### SET EXERCISE
Skip every picture and transcribe the remaining material exactly.
═══
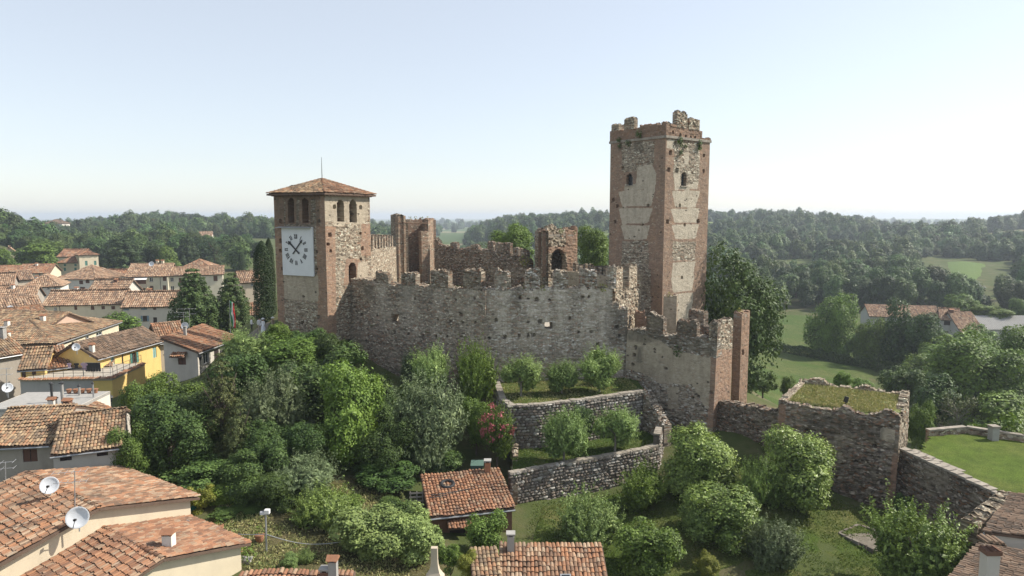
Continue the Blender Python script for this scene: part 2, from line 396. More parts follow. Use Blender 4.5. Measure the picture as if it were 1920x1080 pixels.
M['terracotta'] = m_plain('terracotta', (0.31, 0.15, 0.085), 0.8, 0.25, 6)
M['concrete'] = m_plain('concrete', (0.34, 0.33, 0.31), 0.9, 0.2, 2.5, 0.3)
M['clock_white'] = m_plain('clock_white', (0.66, 0.67, 0.68), 0.7, 0.07, 1.5)
M['clock_grey'] = m_plain('clock_grey', (0.34, 0.33, 0.30), 0.9, 0.25, 1.1)
M['ink'] = m_plain('ink', (0.03, 0.03, 0.032), 0.6, 0.2)
def m_wall(name, col, stain=0.35):
    n = NT(name); p = n.pos()
    c = n.mix(n.noise(p, 0.9, 5, 0.65), tuple(x*0.82 for x in col), tuple(min(0.85, x*1.08) for x in col))
    c = n.mix(n.math('MULTIPLY', n.ramp(n.noise(n.mapping(p, (1, 1, 0.35)), 0.8, 6, 0.7), [(0.5, 0.0), (0.75, 1.0)]), stain), c, tuple(x*0.5 for x in col))
    n.bsdf(c, 0.9, n.noise(p, 5, 5, 0.7), 0.25, 0.03, 0.2); return n.m
for k, c in dict(cream=(0.66, 0.57, 0.42), white_wall=(0.70, 0.66, 0.59), grey_wall=(0.42, 0.41, 0.39), beige=(0.52, 0.44, 0.34), yellow=(0.72, 0.52, 0.20),
                 ochre=(0.66, 0.50, 0.17), pink=(0.55, 0.40, 0.31), greywhite=(0.57, 0.53, 0.47), dirty=(0.38, 0.34, 0.29), brownwall=(0.19, 0.105, 0.075),
                 bluegrey=(0.52, 0.52, 0.49), palegreen=(0.60, 0.55, 0.43)).items():
    M[k] = m_wall(k, c, 0.55 if k in ('dirty', 'brownwall') else 0.3)
for k, c in dict(shutter_green=(0.10, 0.24, 0.20), shutter_brown=(0.13, 0.065, 0.045), shutter_teal=(0.26, 0.42, 0.39), shutter_blue=(0.17, 0.25, 0.31), shutter_dark=(0.045, 0.03, 0.028)).items():
    M[k] = m_plain(k, c, 0.7, 0.2, 6)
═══
### THE OUTPUT
Continue the Blender Python script for this scene: part 2, from line 396. More parts follow. Use Blender 4.5. Measure the picture as if it were 1920x1080 pixels.
M['terracotta'] = m_plain('terracotta', (0.31, 0.15, 0.085), 0.8, 0.25, 6)
M['concrete'] = m_plain('concrete', (0.34, 0.33, 0.31), 0.9, 0.2, 2.5, 0.3)
M['clock_white'] = m_plain('clock_white', (0.66, 0.67, 0.68), 0.7, 0.07, 1.5)
M['clock_grey'] = m_plain('clock_grey', (0.34, 0.33, 0.30), 0.9, 0.25, 1.1)
M['ink'] = m_plain('ink', (0.03, 0.03, 0.032), 0.6, 0.2)
def m_wall(name, col, stain=0.35):
    n = NT(name); p = n.pos()
    c = n.mix(n.noise(p, 0.9, 5, 0.65), tuple(x*0.82 for x in col), tuple(min(0.85, x*1.08) for x in col))
    c = n.mix(n.math('MULTIPLY', n.ramp(n.noise(n.mapping(p, (1, 1, 0.35)), 0.8, 6, 0.7), [(0.5, 0.0), (0.75, 1.0)]), stain), c, tuple(x*0.5 for x in col))
    n.bsdf(c, 0.9, n.noise(p, 5, 5, 0.7), 0.25, 0.03, 0.2); return n.m
for k, c in dict(cream=(0.66, 0.57, 0.42), white_wall=(0.70, 0.66, 0.59), grey_wall=(0.42, 0.41, 0.39), beige=(0.52, 0.44, 0.34), yellow=(0.72, 0.52, 0.20),
                 ochre=(0.66, 0.50, 0.17), pink=(0.55, 0.40, 0.31), greywhite=(0.57, 0.53, 0.47), dirty=(0.38, 0.34, 0.29), brownwall=(0.19, 0.105, 0.075),
                 bluegrey=(0.52, 0.52, 0.49), palegreen=(0.60, 0.55, 0.43)).items():
    M[k] = m_wall(k, c, 0.55 if k in ('dirty', 'brownwall') else 0.3)
for k, c in dict(shutter_green=(0.10, 0.24, 0.20), shutter_brown=(0.13, 0.065, 0.045), shutter_teal=(0.26, 0.42, 0.39), shutter_blue=(0.17, 0.25, 0.31), shutter_dark=(0.045, 0.03, 0.028)).items():
    M[k] = m_plain(k, c, 0.7, 0.2, 6)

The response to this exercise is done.